Im Verfahren zur Genehmigung der Errichtung und des Betriebes bzw. zur Genehmigung der Änderung einer gewerblichen Betriebsanlage ist den Nachbarn mit der Bestimmung des § 356 Abs. 3 GewO 1994 das subjektiv-öffentliche Recht auf Schutz vor den im § 74 Abs. 2 Z. 1, 2, 3 oder 5 genannten Gefährdungen, Belästigungen, Beeinträchtigungen oder nachteiligen Einwirkungen eingeräumt. Hingegen ergibt sich aus der Bestimmung des § 77 Abs. 3 GewO 1994 betreffend die Verpflichtung der Behörde zur Begrenzung von Luftschadstoffen nach dem Stand der Technik kein subjektiv-öffentliches Nachbarrecht (vgl. das hg. Erkenntnis vom 6. Februar 1990, Zlen. 89/04/0089, 0090). Die Beschwerdeführer können daher dadurch, daß die belangte Behörde im konkreten Fall einen Grenzwert für Stickoxide von 2000 mg/m3 als Stand der Technik im Sinne des § 77 Abs. 3 in Verbindung mit § 71a GewO 1994 erachtete, in einem subjektiv-öffentlichen Recht nicht verletzt werden, sodaß vom Verwaltungsgerichtshof, dem im Verfahren über eine Beschwerde nach Art. 131 Abs. 1 Z. 1 B-VG nach dieser Gesetzesstelle allein der Schutz subjektiver öffentlicher Rechte obliegt, auf das diesbezügliche Beschwerdevorbringen nicht weiter einzugehen ist.
Soweit die Beschwerdeführer aber unter dem Gesichtspunkt einer Verletzung der aus der Gewerbeordnung erfließenden Nachbarrechte der belangten Behörde Verfahrensverstöße in Form mangelnden Eingehens auf (nicht näher dargestelltes) Vorbringen der Beschwerdeführer im Verwaltungsverfahren vorwerfen, vermögen sie damit eine Rechtswidrigkeit des angefochtenen Bescheides schon deshalb nicht aufzuzeigen, weil nach § 42 Abs. 2 Z. 3 lit. c VwGG nicht jeder Verfahrensverstoß der belangten Behörde, sondern nur solche zur Aufhebung des angefochtenen Bescheides durch den Verwaltungsgerichtshof führen, die insofern wesentlich sind, als bei deren Vermeidung die belangte Behörde zu einem anderen Bescheid hätte kommen können.
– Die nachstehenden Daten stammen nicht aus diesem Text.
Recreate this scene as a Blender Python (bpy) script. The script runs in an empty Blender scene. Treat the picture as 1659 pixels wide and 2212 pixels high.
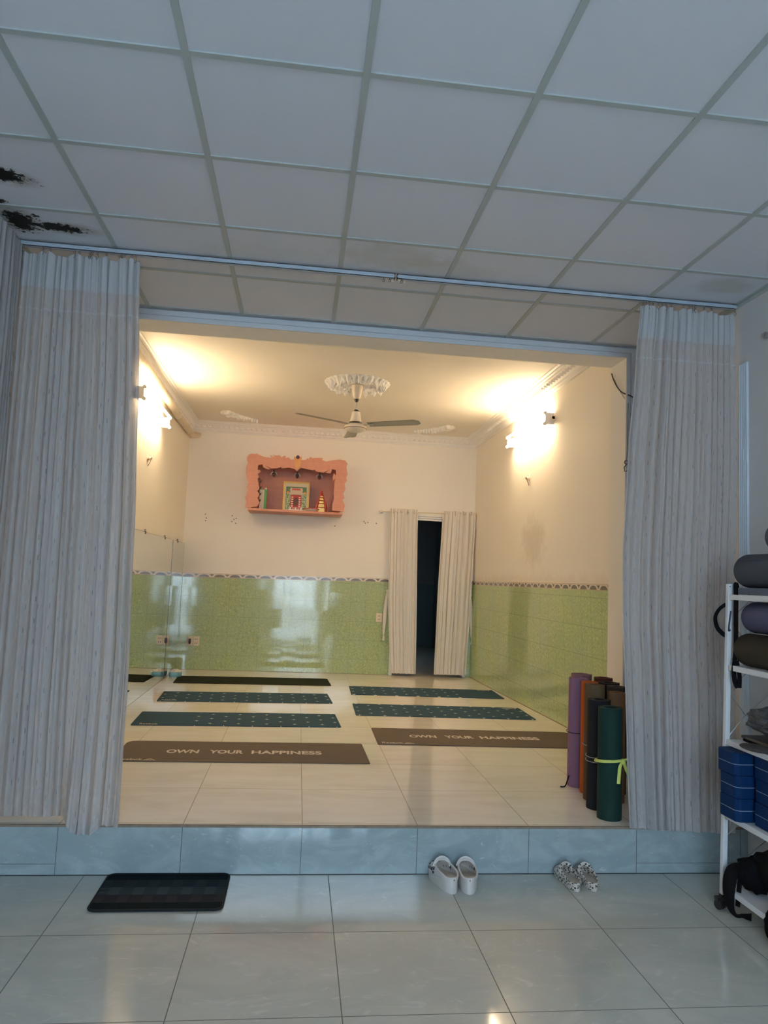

Ist diese Relevanz nicht offenkundig, hat sie der Beschwerdeführer durch ein konkretes Vorbringen aufzuzeigen. Im vorliegenden Verfahren ist aber für den Verwaltungsgerichtshof auch unter Berücksichtigung des Beschwerdevorbringens diese Relevanz der behaupteten Verfahrensverstöße nicht erkennbar.
Da somit schon der Inhalt der Beschwerde erkennen läßt, daß die von den Beschwerdeführern behauptete Rechtsverletzung nicht vorliegt, war die Beschwerde gemäß § 35 Abs. 1 VwGG ohne weiteres Verfahren in nichtöffentlicher Sitzung als unbegründet abzuweisen.